Once we are redeemed, the ongoing role of the Holy Spirit in our lives includes revealing to us the meaning of Scripture—the voice of God to us.

The role of God’s prophets has been to bring to us the voice of God. Hebrews 1:1-2 reveals that in the “last days” God only speaks to us through his Son, Jesus Christ. Therefore, there can be no more canon of Scripture following what Jesus said here:

The revelation of Jesus Christ, which God gave him to show to his servants the things that must soon take place. He made it known by sending his angel to his servant John, who bore witness to the word of God and to the testimony of Jesus Christ, even to all that he saw. Blessed is the one who reads aloud the words of this prophecy, and blessed are those who hear, and who keep what is written in it, for the time is near (Rev. 1:1-3).

Scriptures promise us that when the earth is made new and there is no more sin or death, we will be with God personally, face to face—a privilege no sinful human has ever been able to enjoy. Only Adam and Eve, before they sinned, were able physically to walk with God in the cool of the evening. 
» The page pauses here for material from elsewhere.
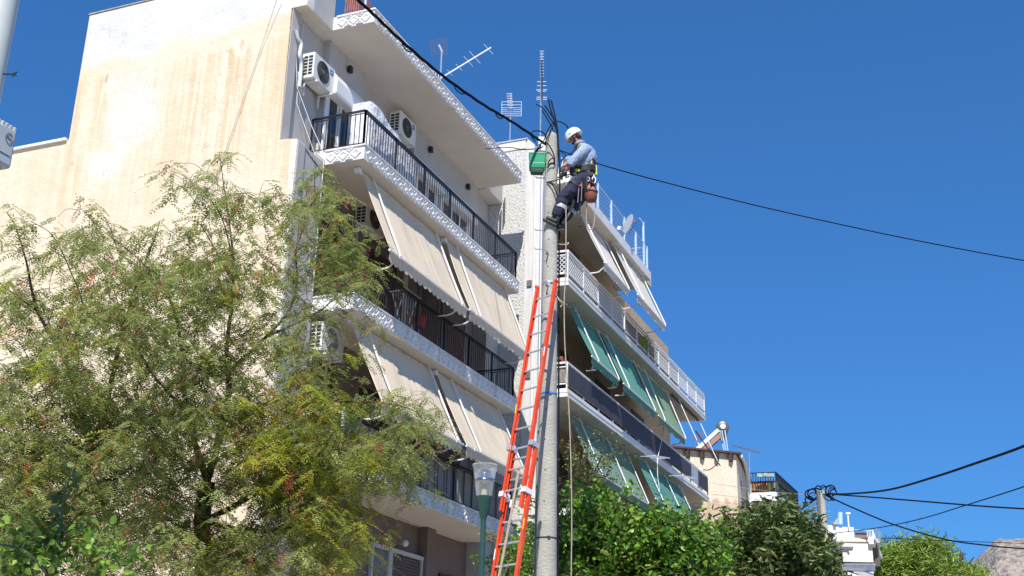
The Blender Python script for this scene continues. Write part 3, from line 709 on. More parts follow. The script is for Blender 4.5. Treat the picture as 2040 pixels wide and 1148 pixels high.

In 1 Corinthians 13 the Apostle Paul assures us that when the “the perfect comes” we will see him “face to face”. Even more descriptive are these words of encouragement Jesus gave His prophet in another cave—this time His apostle John:

No longer will there be anything accursed, but the throne of God and of the Lamb will be in it, and his servants will worship him. They will see his face, and his name will be on their foreheads (Rev. 22:3-4).

Until that day, however, only in Scripture can we know we are hearing the voice of God. We do not look for prophets to speak God’s will to us because He has already spoken to us in His Son. We do not expect personal revelations because He voice lives eternally in His word.

Now we hear His “low whisper” as His indwelling Holy Spirit teaches us to trust His eternal word—the Word that cannot fail. When we trust Jesus and God’s eternal word, we can always know we are hearing His voice. †

 

All biblical references quoted from the ESV.